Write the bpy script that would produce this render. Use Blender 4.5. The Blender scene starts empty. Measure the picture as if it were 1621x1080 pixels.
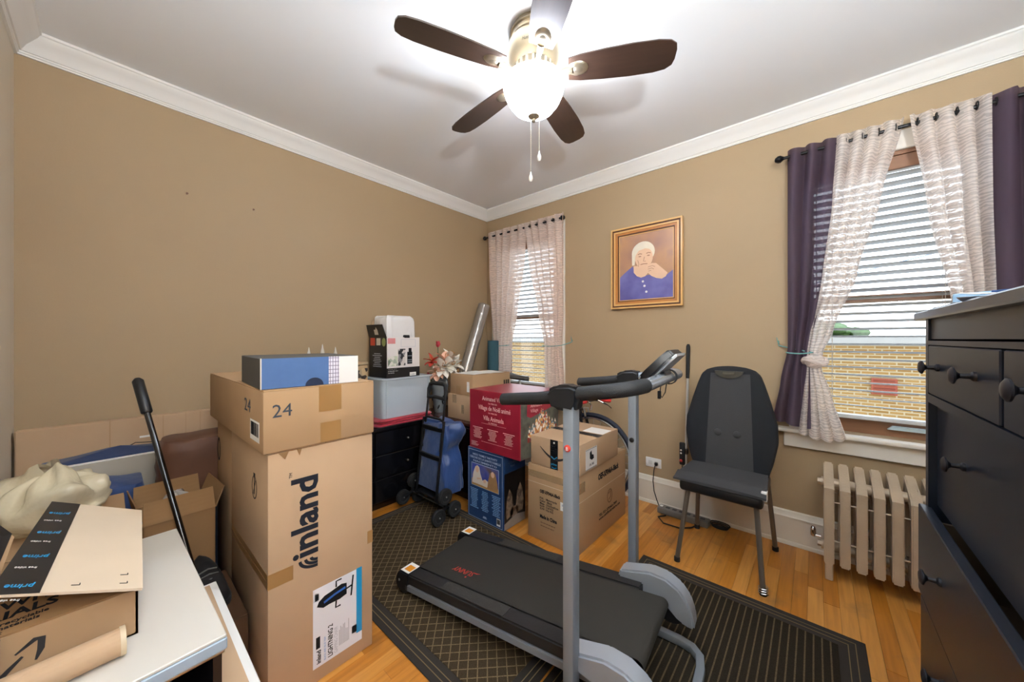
import bpy, bmesh, math, random
from mathutils import Vector, Matrix, noise as mnoise
R = math.radians
SC = bpy.context.scene
COL = SC.collection
random.seed(7)

# ------------------------------------------------------------------ camera
FPX, W, H, HY = 553.0, 1621, 1080, 537.0
cd = bpy.data.cameras.new('camera')
cam = bpy.data.objects.new('camera', cd)
COL.objects.link(cam)
cam.location = (2.728, -2.730, 1.25)
cam.rotation_euler = (R(90), 0, R(40.9))
cd.sensor_fit = 'HORIZONTAL'
cd.sensor_width = 36.0
cd.lens = 36.0 * FPX / W
cd.shift_y = (HY - H / 2) / W
cd.clip_start = 0.02
SC.camera = cam

# ------------------------------------------------------------------ world, exposure
SC.view_settings.view_transform = 'Standard'
SC.view_settings.look = 'None'
SC.view_settings.gamma = 1.0
SC.view_settings.use_curve_mapping = False
SC.view_settings.exposure = 0.52
wd = bpy.data.worlds.new('sky')
SC.world = wd
wd.use_nodes = True
nt = wd.node_tree
bg = nt.nodes['Background']
tc = nt.nodes.new('ShaderNodeTexCoord')
sp = nt.nodes.new('ShaderNodeSeparateXYZ')
rp = nt.nodes.new('ShaderNodeValToRGB')
nt.links.new(tc.outputs['Generated'], sp.inputs[0])
nt.links.new(sp.outputs['Z'], rp.inputs[0])
rp.color_ramp.elements[0].position = 0.0
rp.color_ramp.elements[0].color = (0.90, 0.95, 1.0, 1)
rp.color_ramp.elements[1].position = 0.9
rp.color_ramp.elements[1].color = (0.60, 0.78, 1.0, 1)
nt.links.new(rp.outputs[0], bg.inputs['Color'])
bg.inputs['Strength'].default_value = 3.0
FILL_BULB = 225.0
FILL_GLOW = 36.0        # added fill lamp globe
FAN_GLOW = 38.0         # fan bowl
FAN_BULB = 10.0         # watts inside the fan bowl
try:
    SC.cycles.max_bounces = 10
    SC.cycles.diffuse_bounces = 6
    SC.cycles.transparent_max_bounces = 16
    SC.cycles.caustics_reflective = False
    SC.cycles.caustics_refractive = False
    SC.cycles.sample_clamp_indirect = 6.0
except Exception:
    pass

# ------------------------------------------------------------------ materials
def lin(c):
    if isinstance(c, str):
        c = c.lstrip('#')
        c = [int(c[i:i + 2], 16) / 255 for i in (0, 2, 4)]
        c = [x / 12.92 if x <= 0.04045 else ((x + 0.055) / 1.055) ** 2.4 for x in c]
    return (c[0], c[1], c[2], 1.0)

MATS = {}
def mat(name, col, rough=0.6, metal=0.0, var=0.0, vscale=6.0, bump=0.0, bscale=80.0, trans=0.0, alpha=1.0,
        emit=None, estr=0.0, spec=0.5, sheen=0.0, coat=0.0, stretch=None, col2=None):
    if name in MATS:
        return MATS[name]
    m = bpy.data.materials.new(name)
    m.use_nodes = True
    n, l = m.node_tree.nodes, m.node_tree.links
    b = n['Principled BSDF']
    c = lin(col)
    b.inputs['Base Color'].default_value = c
    b.inputs['Roughness'].default_value = rough
    b.inputs['Metallic'].default_value = metal
    b.inputs['Specular IOR Level'].default_value = spec
    b.inputs['Transmission Weight'].default_value = trans
    b.inputs['Alpha'].default_value = alpha
    b.inputs['Coat Weight'].default_value = coat
    b.inputs['Sheen Weight'].default_value = sheen
    if emit:
        b.inputs['Emission Color'].default_value = lin(emit)
        b.inputs['Emission Strength'].default_value = estr
    t = n.new('ShaderNodeTexCoord')
    src = t.outputs['Object']
    if stretch:
        mp = n.new('ShaderNodeMapping')
        mp.inputs['Scale'].default_value = stretch
        l.new(src, mp.inputs[0]); src = mp.outputs[0]
    if var > 0:
        nz = n.new('ShaderNodeTexNoise')
        nz.inputs['Scale'].default_value = vscale
        nz.inputs['Detail'].default_value = 5
        l.new(src, nz.inputs['Vector'])
        mx = n.new('ShaderNodeMix'); mx.data_type = 'RGBA'
        if col2:
            c2 = lin(col2)
            mx.inputs['A'].default_value = c
            mx.inputs['B'].default_value = c2
        else:
            mx.inputs['A'].default_value = tuple(max(0, x * (1 - var)) for x in c[:3]) + (1,)
            mx.inputs['B'].default_value = tuple(min(1, x * (1 + var)) for x in c[:3]) + (1,)
        l.new(nz.outputs['Fac'], mx.inputs['Factor'])
        l.new(mx.outputs['Result'], b.inputs['Base Color'])
    if bump > 0:
        nb = n.new('ShaderNodeTexNoise')
        nb.inputs['Scale'].default_value = bscale
        nb.inputs['Detail'].default_value = 3
        l.new(src, nb.inputs['Vector'])
        bp = n.new('ShaderNodeBump')
        bp.inputs['Strength'].default_value = bump
        bp.inputs['Distance'].default_value = 0.01
        l.new(nb.outputs['Fac'], bp.inputs['Height'])
        l.new(bp.outputs[0], b.inputs['Normal'])
    MATS[name] = m
    return m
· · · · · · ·
- Short problem
Go from the first line of the listing to the line holding "random.seed(7)" and, please, transcribe those lines exactly, both included, with no pictures.

- The response
Write the bpy script that would produce this render. Use Blender 4.5. The Blender scene starts empty. Measure the picture as if it were 1621x1080 pixels.
import bpy, bmesh, math, random
from mathutils import Vector, Matrix, noise as mnoise
R = math.radians
SC = bpy.context.scene
COL = SC.collection
random.seed(7)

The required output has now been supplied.